I flew Dromaders for seven years doing SEAT work on fires, mostly with Garret and Pratt conversions. I had one engine failure in the Garrett conversion while working a fire and ended up making a forced landing during the fire. It made for a really long day, but didn't work out too badly.
I flew air attack for several years in various platforms, and flew several different heavy tankers, too. I did six years of ground firefighting, as well. I also flew Air Tractor 802's on fires, as well as 502's.
I liked the Dromaders; I got really comfortable in them, but the 802 was a much better machine for firefighting. Much more power, more capable, although not as forgiving a wing, and a lot less forgiving to land.
Cal Fire planes operate from their Air Attack bases, all of which have long paved runways. It's really cool to see how quickly they can refill and head back out.
Some bases have long runways. Hemet doesn't. Neither did Ramona. We often used all the runway, plus some.

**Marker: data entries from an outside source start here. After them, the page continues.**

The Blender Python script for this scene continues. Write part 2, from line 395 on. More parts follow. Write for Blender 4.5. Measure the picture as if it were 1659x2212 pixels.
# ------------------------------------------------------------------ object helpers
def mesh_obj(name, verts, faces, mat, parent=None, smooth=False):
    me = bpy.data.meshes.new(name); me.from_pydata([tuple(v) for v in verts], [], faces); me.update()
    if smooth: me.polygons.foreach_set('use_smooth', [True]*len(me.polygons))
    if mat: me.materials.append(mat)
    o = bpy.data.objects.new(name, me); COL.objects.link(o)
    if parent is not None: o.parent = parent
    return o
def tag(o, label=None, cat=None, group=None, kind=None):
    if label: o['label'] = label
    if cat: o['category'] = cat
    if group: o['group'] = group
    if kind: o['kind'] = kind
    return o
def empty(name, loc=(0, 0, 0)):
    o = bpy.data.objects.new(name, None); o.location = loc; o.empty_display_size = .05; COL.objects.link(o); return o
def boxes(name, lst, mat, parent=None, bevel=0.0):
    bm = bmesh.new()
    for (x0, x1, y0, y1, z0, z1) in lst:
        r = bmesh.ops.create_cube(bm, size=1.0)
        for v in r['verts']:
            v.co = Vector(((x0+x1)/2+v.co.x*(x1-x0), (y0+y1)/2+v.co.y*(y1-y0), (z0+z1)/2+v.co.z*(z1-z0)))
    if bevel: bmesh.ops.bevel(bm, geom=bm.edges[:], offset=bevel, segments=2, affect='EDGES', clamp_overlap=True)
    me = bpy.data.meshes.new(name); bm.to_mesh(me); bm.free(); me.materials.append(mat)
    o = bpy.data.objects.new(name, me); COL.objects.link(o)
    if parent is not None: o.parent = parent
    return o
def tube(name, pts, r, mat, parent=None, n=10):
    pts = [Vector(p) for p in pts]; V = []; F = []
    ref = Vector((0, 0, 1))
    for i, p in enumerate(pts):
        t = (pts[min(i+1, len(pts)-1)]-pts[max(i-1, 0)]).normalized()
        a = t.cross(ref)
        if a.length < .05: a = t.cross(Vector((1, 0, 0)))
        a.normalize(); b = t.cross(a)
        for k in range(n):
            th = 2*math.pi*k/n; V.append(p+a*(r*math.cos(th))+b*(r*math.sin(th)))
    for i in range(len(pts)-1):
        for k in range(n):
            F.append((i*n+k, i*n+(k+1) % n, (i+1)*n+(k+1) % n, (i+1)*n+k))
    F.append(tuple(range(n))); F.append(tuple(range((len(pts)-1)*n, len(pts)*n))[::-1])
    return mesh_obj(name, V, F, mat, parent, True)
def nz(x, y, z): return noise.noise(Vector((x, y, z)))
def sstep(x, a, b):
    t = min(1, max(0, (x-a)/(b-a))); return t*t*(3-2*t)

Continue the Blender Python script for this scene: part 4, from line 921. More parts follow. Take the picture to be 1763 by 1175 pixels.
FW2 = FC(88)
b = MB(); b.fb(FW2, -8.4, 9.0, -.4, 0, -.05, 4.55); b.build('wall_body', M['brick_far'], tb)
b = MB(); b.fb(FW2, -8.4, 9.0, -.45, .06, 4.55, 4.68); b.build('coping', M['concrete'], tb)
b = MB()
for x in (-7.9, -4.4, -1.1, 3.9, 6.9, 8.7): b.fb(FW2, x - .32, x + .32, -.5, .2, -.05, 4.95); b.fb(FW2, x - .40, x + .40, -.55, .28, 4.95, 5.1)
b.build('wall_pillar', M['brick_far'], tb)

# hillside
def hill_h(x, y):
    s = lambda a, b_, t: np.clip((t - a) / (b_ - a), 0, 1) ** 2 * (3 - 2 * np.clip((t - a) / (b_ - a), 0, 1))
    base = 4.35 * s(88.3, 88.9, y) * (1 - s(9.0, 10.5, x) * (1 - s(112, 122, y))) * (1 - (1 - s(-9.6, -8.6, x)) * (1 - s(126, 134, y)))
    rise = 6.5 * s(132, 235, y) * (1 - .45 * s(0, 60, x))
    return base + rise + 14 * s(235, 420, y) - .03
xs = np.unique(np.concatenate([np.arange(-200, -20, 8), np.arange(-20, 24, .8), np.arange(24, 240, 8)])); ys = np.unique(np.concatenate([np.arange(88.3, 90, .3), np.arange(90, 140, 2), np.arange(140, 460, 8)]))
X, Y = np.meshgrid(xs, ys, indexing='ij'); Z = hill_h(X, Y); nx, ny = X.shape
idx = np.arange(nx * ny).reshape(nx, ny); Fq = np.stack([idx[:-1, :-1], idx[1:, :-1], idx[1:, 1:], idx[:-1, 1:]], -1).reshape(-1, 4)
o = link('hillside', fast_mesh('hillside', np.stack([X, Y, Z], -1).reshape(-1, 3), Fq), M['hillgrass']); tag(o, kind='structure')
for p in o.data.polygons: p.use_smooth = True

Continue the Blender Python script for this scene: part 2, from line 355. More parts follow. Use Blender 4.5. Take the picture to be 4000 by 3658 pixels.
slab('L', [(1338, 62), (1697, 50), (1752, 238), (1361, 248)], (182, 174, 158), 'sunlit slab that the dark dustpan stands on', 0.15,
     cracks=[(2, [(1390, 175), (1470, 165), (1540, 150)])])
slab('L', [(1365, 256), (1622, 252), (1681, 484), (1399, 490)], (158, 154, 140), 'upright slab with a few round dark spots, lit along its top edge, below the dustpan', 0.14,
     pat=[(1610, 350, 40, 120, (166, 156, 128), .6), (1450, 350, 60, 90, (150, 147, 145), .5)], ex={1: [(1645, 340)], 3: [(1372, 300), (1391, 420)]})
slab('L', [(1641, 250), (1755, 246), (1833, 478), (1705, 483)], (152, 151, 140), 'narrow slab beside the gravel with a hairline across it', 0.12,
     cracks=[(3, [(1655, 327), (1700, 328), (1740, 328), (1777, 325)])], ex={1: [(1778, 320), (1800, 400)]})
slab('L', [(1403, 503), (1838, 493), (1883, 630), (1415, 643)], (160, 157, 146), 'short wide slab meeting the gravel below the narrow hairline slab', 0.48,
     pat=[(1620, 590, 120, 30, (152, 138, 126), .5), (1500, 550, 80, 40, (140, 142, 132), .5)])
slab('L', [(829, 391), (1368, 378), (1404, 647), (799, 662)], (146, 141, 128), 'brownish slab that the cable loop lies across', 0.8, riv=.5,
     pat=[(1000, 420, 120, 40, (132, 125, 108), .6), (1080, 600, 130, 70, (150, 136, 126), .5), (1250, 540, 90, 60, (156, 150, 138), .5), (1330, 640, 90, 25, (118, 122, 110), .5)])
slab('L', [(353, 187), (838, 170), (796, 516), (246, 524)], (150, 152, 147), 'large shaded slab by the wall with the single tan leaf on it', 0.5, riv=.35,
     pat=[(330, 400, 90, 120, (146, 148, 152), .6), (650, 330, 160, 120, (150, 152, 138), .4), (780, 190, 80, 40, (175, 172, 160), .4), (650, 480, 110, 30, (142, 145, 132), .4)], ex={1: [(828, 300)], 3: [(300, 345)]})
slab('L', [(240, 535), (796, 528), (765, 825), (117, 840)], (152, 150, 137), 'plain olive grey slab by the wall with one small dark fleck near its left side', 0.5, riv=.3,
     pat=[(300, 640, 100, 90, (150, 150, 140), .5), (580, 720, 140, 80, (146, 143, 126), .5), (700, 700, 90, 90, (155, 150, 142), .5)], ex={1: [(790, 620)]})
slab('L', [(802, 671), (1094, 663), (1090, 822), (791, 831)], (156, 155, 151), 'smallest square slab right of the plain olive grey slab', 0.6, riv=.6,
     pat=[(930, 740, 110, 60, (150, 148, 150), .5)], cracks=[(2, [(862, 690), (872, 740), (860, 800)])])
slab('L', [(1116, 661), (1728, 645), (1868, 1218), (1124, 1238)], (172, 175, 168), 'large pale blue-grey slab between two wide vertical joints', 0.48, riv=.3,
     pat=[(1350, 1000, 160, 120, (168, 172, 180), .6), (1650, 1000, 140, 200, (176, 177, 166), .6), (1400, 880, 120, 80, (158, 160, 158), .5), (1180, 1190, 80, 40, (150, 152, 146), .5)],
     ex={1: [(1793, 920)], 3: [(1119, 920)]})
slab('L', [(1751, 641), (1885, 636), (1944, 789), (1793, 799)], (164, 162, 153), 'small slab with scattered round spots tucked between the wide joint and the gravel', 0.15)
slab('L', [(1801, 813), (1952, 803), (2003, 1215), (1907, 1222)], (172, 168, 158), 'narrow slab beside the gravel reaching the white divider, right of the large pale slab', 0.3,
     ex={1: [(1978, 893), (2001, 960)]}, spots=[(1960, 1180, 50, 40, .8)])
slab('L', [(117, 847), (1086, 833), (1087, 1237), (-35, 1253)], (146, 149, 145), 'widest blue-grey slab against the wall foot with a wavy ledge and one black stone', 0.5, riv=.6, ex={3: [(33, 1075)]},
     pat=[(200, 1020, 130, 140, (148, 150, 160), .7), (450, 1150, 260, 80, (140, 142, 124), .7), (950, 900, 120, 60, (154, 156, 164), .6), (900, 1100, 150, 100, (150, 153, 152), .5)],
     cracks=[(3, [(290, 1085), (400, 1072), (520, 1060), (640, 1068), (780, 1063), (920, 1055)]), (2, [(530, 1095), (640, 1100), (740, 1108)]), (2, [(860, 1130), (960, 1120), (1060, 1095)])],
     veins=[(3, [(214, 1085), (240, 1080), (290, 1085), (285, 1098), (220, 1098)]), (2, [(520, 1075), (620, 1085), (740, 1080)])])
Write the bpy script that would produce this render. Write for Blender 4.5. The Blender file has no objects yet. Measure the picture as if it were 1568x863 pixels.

When we get air tankers here for fires they only come out of Jacksonville which is approx 80 miles away. It is actually neat to watch as there is a spotter plane then the tanker follows and wherever the lead flies, the tanker is comes in about a minute later.
When operating in Florida, I dropped at NAS Jax, but operated out of Talahassee, Brooksville, Punta Gorda, Ocala, and Lake City. In the late 90's we had a lot of activity down there in Brevard and Voluisia counties.
Sometimes in the tanker we work off the lead, and sometimes the lead follows, depending on what's desired. Usually the tanker stays close to the lead, unless the lead is doing a show-me run to illustrate the line or the start and stop points. Sometimes it's more beneficial to have the lead above and behind, to call the drop. The P3's (such as T-22, in your picture) are gone. AeroUnion shut her doors.
Just a guess here but I'd assume that CDF planes often land at unimproved strips or perhaps just fields and dirt roads.
While I've done that many times in ag aircraft and SEATs, the CDF does not. There's no need.
You know what makes Ag flying dangerous? Boredom!
There's a certain amount of truth to that. Ag flying isn't dangerous until someone makes it so; the most dangerous part of ag flying is the pilot.
I was working one morning behind someone who went through a quad set of powerlines. We always flew with enough up-trim in that we had to hold the stick forward; a moment of inattention and the airplane would climb. The man ahead of me, a 15,000 hour ag pilot, dozed off, and was awakened by the sound of hitting those power lines. It tore off his wingtips, smashed his leading edges, shattered his canopy, cut through his propeller, pulled the spray booms off the wings, and messed the airplane up a little. When I asked him later what happened, he simply said "I fell asleep." Going back and forth in a field in the calm early morning hours, little breeze, atrazine and 2,4-D covering the windscreen until one can just rub a small spot on the lower left corner, enough to see forward, the rhythmic back-and forth with 30 seconds of straight and level each direction is like rocking a baby to sleep. It's all work, but those 30 seconds of relaxation, the straight and level between the turns, were enough.
It requires not one iota more skill than flying around at altitude.
Having done both a LOT, I'd tend to disagree with you. What it does require are specialized skills and attention to detail. An instrument approach requires thinking a long way ahead, where ag work is very much living in the moment. You concentrate on that next powerline until you're past it and then you throw it away; divorce the thought and concentrate on the ground right past the powerline. You pull and level and then push, hold 5', and now the ground isn't important but the standpipe or circle irrigation ahead is. It's the most important thing in the world, more important than family, church, or taxes, because if you gauge wrong, you won't go to church, see your family, or dodge taxes ever again. Get past that standpipe, and now it's the powerlines ahead; everything else is forgotten. It's that living in the moment, abandoning everything that just went behind and focusing on what's right in front, that makes it different.
Another aspect is fully using the performance envelope of the aircraft. With turns at the end of a field done at 75' to 150', the turn is often tight enough to feel the airplane buffet, and it's got to be done by feel. I used to do a lot of formation work in fields when I was a teenager; we did formation spraying largely to save on flags (dropped by an "automatic flagman" on the wing). In the turns, one worked the airplane tight in the turn, and had to deal with the wingtip vortices of the airplane ahead. The airplane would shudder and buffet, and we'd work it in and out of the buffet, with it trying to roll this way or that. It's very much a feel and true seat-of-the-pants kind of flying...until one gets into the smoke on a fire, and then it's a combination of all that, and instrument work, plus the particulars of working the terrain and escapes in the terrain, as well as doing precision application on the fire.
I've got lots of dead friends who would disagree that it doesn't require a special skillset to be doing that kind of work. It does. Even with that, and with regular practice, and a lot of experience, the job and the operation can still bite, and it often does.